A healthy workflow is: prototype a risky idea on Alpha, and before you submit, move back to Stable and re-run your build + validate so you ship against the frozen SDK the reviewer and players will actually run.


How a channel is actually pinned

There is one knob: the bodylink-platform dependency in your game's package.json. That is the only place a channel is pinned — there is no channel field in bodylink.game.json, and no separate lock file you edit. A channel is just which published bodylink-platform build that dependency resolves to (each channel publishes the same immutable SDK bytes under its own bodylink-platform-<version>.tgz tarball).

New scaffolds pin Stable — you configure nothing to be shippable. The scaffolder writes the Stable-aligned bodylink-platform dependency for you, so a fresh package.json looks like:

"dependencies": {
          "bodylink-platform": "file:./vendor/bodylink-platform-1.0.0.tgz"
        }
        

To develop against Alpha (or Beta) instead, point that one dependency at the channel's build — either at scaffold time or by editing package.json:

# at scaffold time: pass the channel's build to --platform
        npx create-bodylink-game myslug --platform ./vendor/bodylink-platform-<alpha-version>.tgz

        # or on an existing project: change the bodylink-platform dependency, then
        npm install
        

--platform takes a bodylink-platform-<version>.tgz (vendored under vendor/) or any npm dependency spec, and it is used verbatim as the bodylink-platform dependency. What you should see: npm install re-resolves bodylink-platform and updates your lockfile to that build. Your game now builds against that channel.

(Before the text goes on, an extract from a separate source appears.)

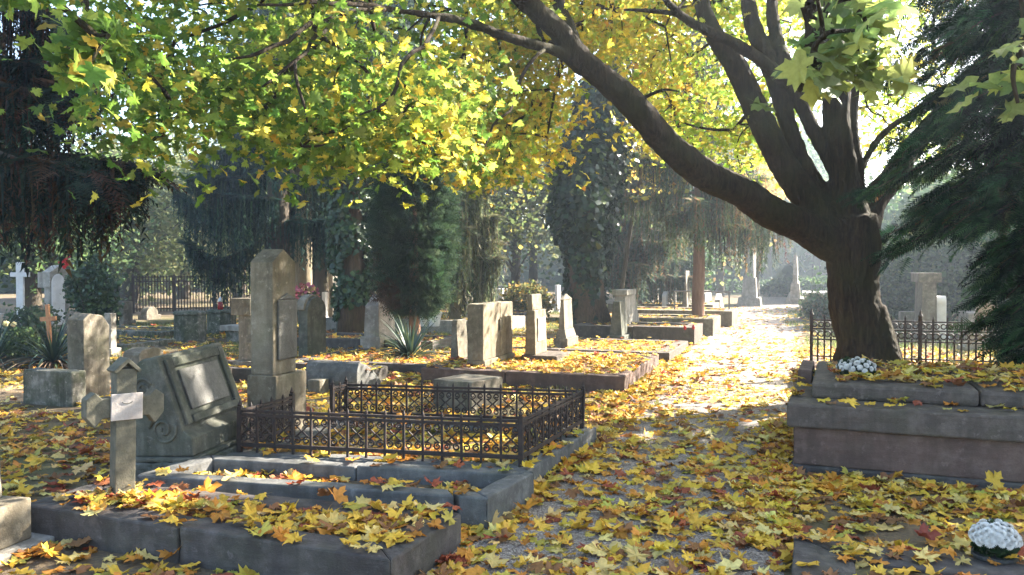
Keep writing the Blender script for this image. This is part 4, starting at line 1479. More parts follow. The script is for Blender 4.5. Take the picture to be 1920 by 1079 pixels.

The pin is the dependency, nothing else. If you are ever unsure which build a channel publishes, follow the exact tarball/spec create-bodylink-game (or your SDK's release notes) prints for that channel — the default-Stable, production-requires-Stable rule holds regardless of version.


Why production requires Stable

Published games run in front of real players on real hardware, and every game in the catalog shares one host. Pinning Stable guarantees:

  • Reproducibility. The bytes you tested are the bytes that ship. Stable is immutable: it advances only through the gated Beta → Stable promotion, and that promotion is refused unless every check is green and the Director's approval is applied. Stable never moves under you between those events.
  • Vetting. Stable builds are the ones that have been through the soak and every gate; Alpha is the churning edge where fresh bytes land first and explicitly has not been vetted.
  • Integrity / back-compat. The runtime SDK is loaded cross-origin and SRI-pinned at export (SDK Delivery & SRI). The frozen legacy sdk-v1.js is defined as the Stable pointer — a pre-migration game that still loads /sdk/sdk-v1.js gets exactly what Stable serves, and that alias only advances when the gated Stable promotion advances. At submit, your pinned integrity is asserted against the Stable channel manifest (/sdk/stable/sdk-manifest.json), not against whatever was published most recently (the top-level pointer tracks Alpha).

If you submit a bundle pinned to a non-Stable channel, expect it to be rejected. Move to Stable, re-export, and resubmit.